● DATASET EXTRACT
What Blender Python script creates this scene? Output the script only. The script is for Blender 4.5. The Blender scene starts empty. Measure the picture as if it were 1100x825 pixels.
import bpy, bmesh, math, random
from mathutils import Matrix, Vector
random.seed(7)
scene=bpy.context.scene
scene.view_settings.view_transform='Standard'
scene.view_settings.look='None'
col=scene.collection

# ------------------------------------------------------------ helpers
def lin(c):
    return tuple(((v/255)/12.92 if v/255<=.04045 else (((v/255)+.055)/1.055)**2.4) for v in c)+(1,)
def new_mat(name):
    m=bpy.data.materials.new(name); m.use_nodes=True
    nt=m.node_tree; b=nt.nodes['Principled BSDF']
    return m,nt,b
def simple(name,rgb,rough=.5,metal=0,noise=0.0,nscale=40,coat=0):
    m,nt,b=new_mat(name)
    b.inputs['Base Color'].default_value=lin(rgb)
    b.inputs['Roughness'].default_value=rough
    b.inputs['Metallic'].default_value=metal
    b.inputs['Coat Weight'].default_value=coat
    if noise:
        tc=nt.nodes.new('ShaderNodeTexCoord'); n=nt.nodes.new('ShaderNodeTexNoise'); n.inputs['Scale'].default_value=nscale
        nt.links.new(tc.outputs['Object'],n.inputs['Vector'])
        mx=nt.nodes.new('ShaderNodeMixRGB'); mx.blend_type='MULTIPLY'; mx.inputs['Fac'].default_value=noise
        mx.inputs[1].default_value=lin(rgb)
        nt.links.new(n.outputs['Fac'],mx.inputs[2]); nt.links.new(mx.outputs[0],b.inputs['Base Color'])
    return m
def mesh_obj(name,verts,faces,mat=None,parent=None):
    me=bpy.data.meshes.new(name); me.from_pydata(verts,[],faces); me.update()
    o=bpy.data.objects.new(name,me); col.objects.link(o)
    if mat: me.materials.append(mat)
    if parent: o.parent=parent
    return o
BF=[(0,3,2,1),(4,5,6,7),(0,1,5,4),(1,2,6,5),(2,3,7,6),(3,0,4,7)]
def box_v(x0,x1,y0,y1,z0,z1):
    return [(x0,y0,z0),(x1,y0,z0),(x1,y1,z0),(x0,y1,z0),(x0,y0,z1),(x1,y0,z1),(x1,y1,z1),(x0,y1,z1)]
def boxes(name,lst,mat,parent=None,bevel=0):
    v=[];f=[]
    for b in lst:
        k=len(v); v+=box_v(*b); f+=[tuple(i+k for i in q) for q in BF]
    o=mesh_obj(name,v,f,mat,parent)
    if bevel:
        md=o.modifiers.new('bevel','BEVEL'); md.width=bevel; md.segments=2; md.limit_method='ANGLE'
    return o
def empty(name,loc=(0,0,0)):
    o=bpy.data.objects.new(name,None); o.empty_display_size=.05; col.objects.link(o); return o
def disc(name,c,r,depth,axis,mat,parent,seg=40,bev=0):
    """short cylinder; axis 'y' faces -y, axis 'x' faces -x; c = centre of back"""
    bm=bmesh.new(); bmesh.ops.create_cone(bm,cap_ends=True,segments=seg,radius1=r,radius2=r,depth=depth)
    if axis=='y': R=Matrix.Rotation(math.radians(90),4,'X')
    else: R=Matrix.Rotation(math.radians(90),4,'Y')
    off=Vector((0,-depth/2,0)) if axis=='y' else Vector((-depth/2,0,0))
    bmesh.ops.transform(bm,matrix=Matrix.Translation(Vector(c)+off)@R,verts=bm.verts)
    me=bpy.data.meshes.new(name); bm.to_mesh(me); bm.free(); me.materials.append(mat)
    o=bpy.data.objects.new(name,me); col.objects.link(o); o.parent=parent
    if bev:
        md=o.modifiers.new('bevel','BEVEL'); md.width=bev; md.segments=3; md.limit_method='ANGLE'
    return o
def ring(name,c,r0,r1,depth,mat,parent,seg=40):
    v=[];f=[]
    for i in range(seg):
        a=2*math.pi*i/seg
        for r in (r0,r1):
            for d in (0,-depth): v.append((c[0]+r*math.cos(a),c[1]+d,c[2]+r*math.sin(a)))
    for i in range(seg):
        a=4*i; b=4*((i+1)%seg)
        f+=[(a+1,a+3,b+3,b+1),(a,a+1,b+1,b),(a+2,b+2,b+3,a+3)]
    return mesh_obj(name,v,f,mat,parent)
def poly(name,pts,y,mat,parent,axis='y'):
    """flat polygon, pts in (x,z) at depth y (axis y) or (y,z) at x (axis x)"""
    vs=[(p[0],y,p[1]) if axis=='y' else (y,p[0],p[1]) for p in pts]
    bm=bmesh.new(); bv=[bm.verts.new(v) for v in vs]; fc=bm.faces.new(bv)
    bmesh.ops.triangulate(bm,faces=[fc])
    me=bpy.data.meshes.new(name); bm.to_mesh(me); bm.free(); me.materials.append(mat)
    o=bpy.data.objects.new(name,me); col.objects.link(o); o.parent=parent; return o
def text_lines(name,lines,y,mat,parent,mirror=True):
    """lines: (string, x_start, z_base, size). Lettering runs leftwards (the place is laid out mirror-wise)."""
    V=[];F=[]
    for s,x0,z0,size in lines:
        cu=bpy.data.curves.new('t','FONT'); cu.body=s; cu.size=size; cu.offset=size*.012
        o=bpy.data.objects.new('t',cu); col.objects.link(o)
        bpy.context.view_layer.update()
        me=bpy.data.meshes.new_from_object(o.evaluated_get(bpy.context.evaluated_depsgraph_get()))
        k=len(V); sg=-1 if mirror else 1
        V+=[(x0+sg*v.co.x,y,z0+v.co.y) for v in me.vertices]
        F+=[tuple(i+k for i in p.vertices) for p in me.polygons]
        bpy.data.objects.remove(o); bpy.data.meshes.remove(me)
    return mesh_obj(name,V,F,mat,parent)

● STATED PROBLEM
Only the lines from the beginning of the material to the line containing "col=scene.collection" should be echoed, verbatim and in full.

● SOLUTION TO THE PROBLEM
What Blender Python script creates this scene? Output the script only. The script is for Blender 4.5. The Blender scene starts empty. Measure the picture as if it were 1100x825 pixels.
import bpy, bmesh, math, random
from mathutils import Matrix, Vector
random.seed(7)
scene=bpy.context.scene
scene.view_settings.view_transform='Standard'
scene.view_settings.look='None'
col=scene.collection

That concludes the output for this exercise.